I've been trying to describe this in generalities to keep it clear, but perhaps it would make more sense explained in terms of HTTP requests.
OK, so: say that there are two pages, http://www.example.com/dir1/page1.html and http://www.example.com/dir2/page2.html. The browser requests the first page:
Code:
GET /dir1/page1.html HTTP/1.1
Host: www.example.com
... and the server sends it back. Then, the browser wants a favicon for the page, so it makes another request using the magic default URL for favicons:
Code:
GET /favicon.ico HTTP/1.1
Host: www.example.com
No information is sent in the request for the favicon that identifies the page for which the icon is intended. So, the server can redirect all requests for /favicon.ico to /dir1/favicon.ico, but the problem is that the request for a favicon for /dir2/page2.html looks exactly the same to the server as the request for a favicon for /dir1/page1.html:
Code:
GET /favicon.ico HTTP/1.1
Host: www.example.com
What we could do is require browsers to send the page for which we're requesting a favicon as a GET parameter, or through some other avenue:
Code:
GET /favicon.ico?url=http%3a%2f%2fwww%2eexample%2ecom%2fdir2%2fpage2%2ehtml
Host: example.com
... so that the server can distinguish them and perhaps send an appropriate icon for the page (based on what subdirectory the page is in or on other information). Alternatively, we could add a field to HTTP to associate an icon URL with the page, so the response looks like:
Code:
HTTP 200 OK
Content-Type: text/html
Icon-File: /dir1/favicon.ico
... content ...
However, this approach offers no benefits over encoding the icon in the HTML document with a <link> tag, as we currently do and as is recommended by the W3C, and offers another opportunity for newbie webmasters to trip up (they seem to have difficulties with HTTP headers).

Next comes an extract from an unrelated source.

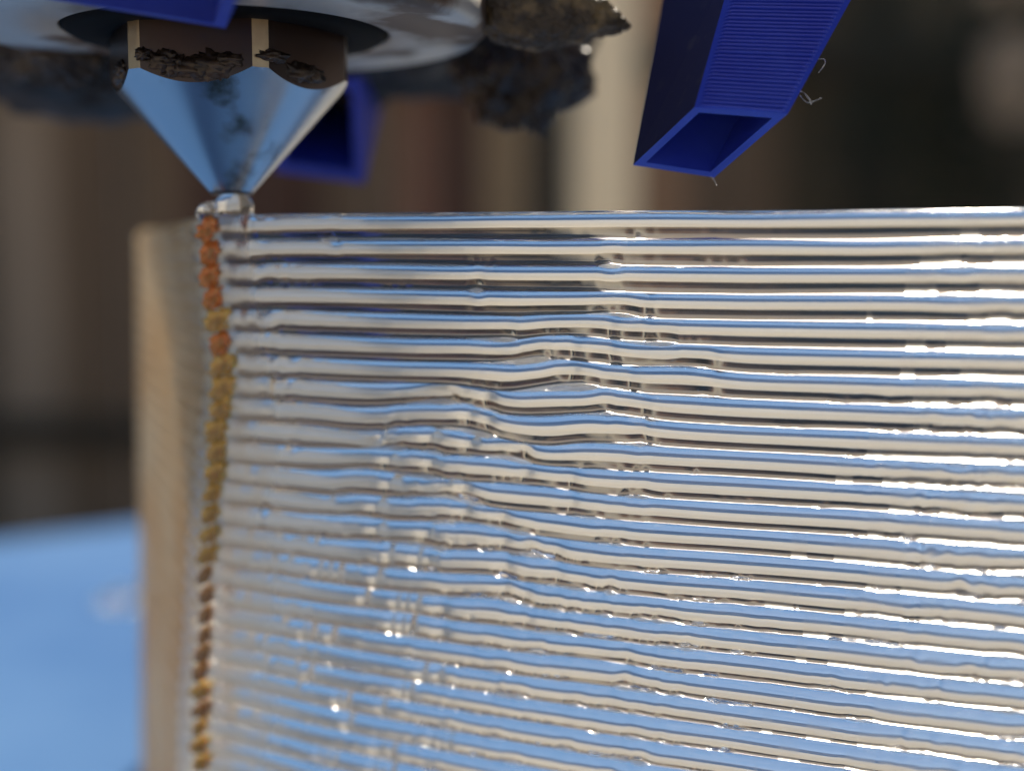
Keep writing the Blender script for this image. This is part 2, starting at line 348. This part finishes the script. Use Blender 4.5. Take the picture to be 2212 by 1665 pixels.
    def strip(jrow, up, mask, g):                                    # close the bead where it is not fused to its neighbour
        idx_ = {}; TT = (0, .12, .3, .5, .7, .88, 1)
        def col(i):
            if i not in idx_:
                f0 = np.array(verts[jrow * NS + i]); b0 = np.array(verts[NF + jrow * NS + i]); idx_[i] = len(verts)
                for t in TT:
                    p_ = f0 * (1 - t) + b0 * t; p_[2] += (1 if up else -.3) * .75 * g[i] * (1 - (2 * t - 1) ** 2); verts.append(tuple(p_))
            return idx_[i]
        for i in range(NS - 1):
            if mask[i] or mask[i + 1]:
                a, b = col(i), col(i + 1)
                for m_ in range(len(TT) - 1):
                    q = (a + m_, b + m_, b + m_ + 1, a + m_ + 1)
                    faces.append(q if up else q[::-1]); cols.append(i)
    cols = []
    strip(NP - 1, True, np.ones(NS, bool) if k == 0 else GAP[k] > 0, np.full(NS, .16) if k == 0 else GAP[k])
    strip(0, False, np.ones(NS, bool) if k == NL - 1 else GAP[k + 1] > 0, np.zeros(NS) if k == NL - 1 else GAP[k + 1])
    n_web = len(faces)
    for i, flip in ((0, False), (NS - 1, True)):
        for j in range(NP - 1):
            q = (j * NS + i, (j + 1) * NS + i, NF + (j + 1) * NS + i, NF + j * NS + i)
            faces.append(q[::-1] if flip else q)
    o = obj('printed_layer', verts, faces, [M['clear'], M['milky'], M['frost'], M['tan'], M['satin'], M['scuffed'], M['lump']], vessel, True)
    jr = np.random.default_rng(900 + k); fe = N1 + int(jr.integers(2, 16)) + (6 if k > 6 else 0)
    idx = np.zeros(len(faces), int)
    sc_ = 1.5 * vnoise(ww / .8, 4100 + k) + .5 * vnoise(ww / 3, 4200 + k)       # scuffed patches on the far face near the right end
    scuff = ((sc_ + 2.4 * np.clip((xs - (15.5 - 5 * min(1, k / 18))) / 5, -2, .8) > .45) & (front > 0)).astype(float)
    for n_, q in enumerate(faces):
        i = cols[n_ - n_surf] if n_surf <= n_ < n_web else min(q) % NS
        if i > N1 + NF_ + 30: idx[n_] = 1
        elif i < 20: idx[n_] = 1
        elif i < N0 - 2: idx[n_] = 3
        elif i < fe: idx[n_] = 2
        elif n_ < n_surf and q[0] >= NF and (scuff[i] > .5 or VR[i] > .012): idx[n_] = 5
        elif n_ < n_surf and q[0] < NF and PB.flat[min(q)] > .03: idx[n_] = 6
    idx[n_surf:n_web] = np.where(idx[n_surf:n_web] == 0, 4, idx[n_surf:n_web]) if 0 < k < NL - 1 else idx[n_surf:n_web]
    o.data.polygons.foreach_set('material_index', idx)
    return o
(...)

Snookerman, you're making some fairly seriously erroneous assumptions. Firstly, that the browser can look in a 'folder'. The browser cannot scan a directory. There's no guarantee that an HTTP URL will even be associated with a directory; the browser sends the server a string, and the server sends back some headers and data. That data might not come from a file at all; it could be generated on the fly. It just happens to be convenient, when serving static files, to map URLs to actual files on the filesystem, using / as a directory separator.
Secondly, that the browser ever knows about these files. This is where /favicon.ico differs from the rest: the icon is needed by the browser, so the browser is responsible for finding and handling it. In the case of .htaccess and index.*, it's all about the server: .htaccess tells the server how to handle requests in this directory where different from requests in the directory above, and index.* tells the server what to do when the directory is requested, but no file is specified. They don't have to be named like that; the server can be configured to use whatever filenames for those files it likes, since the browser need never see them (in fact, in the case of .htaccess files, the browser is generally denied access to them, since they may contain sensitive information).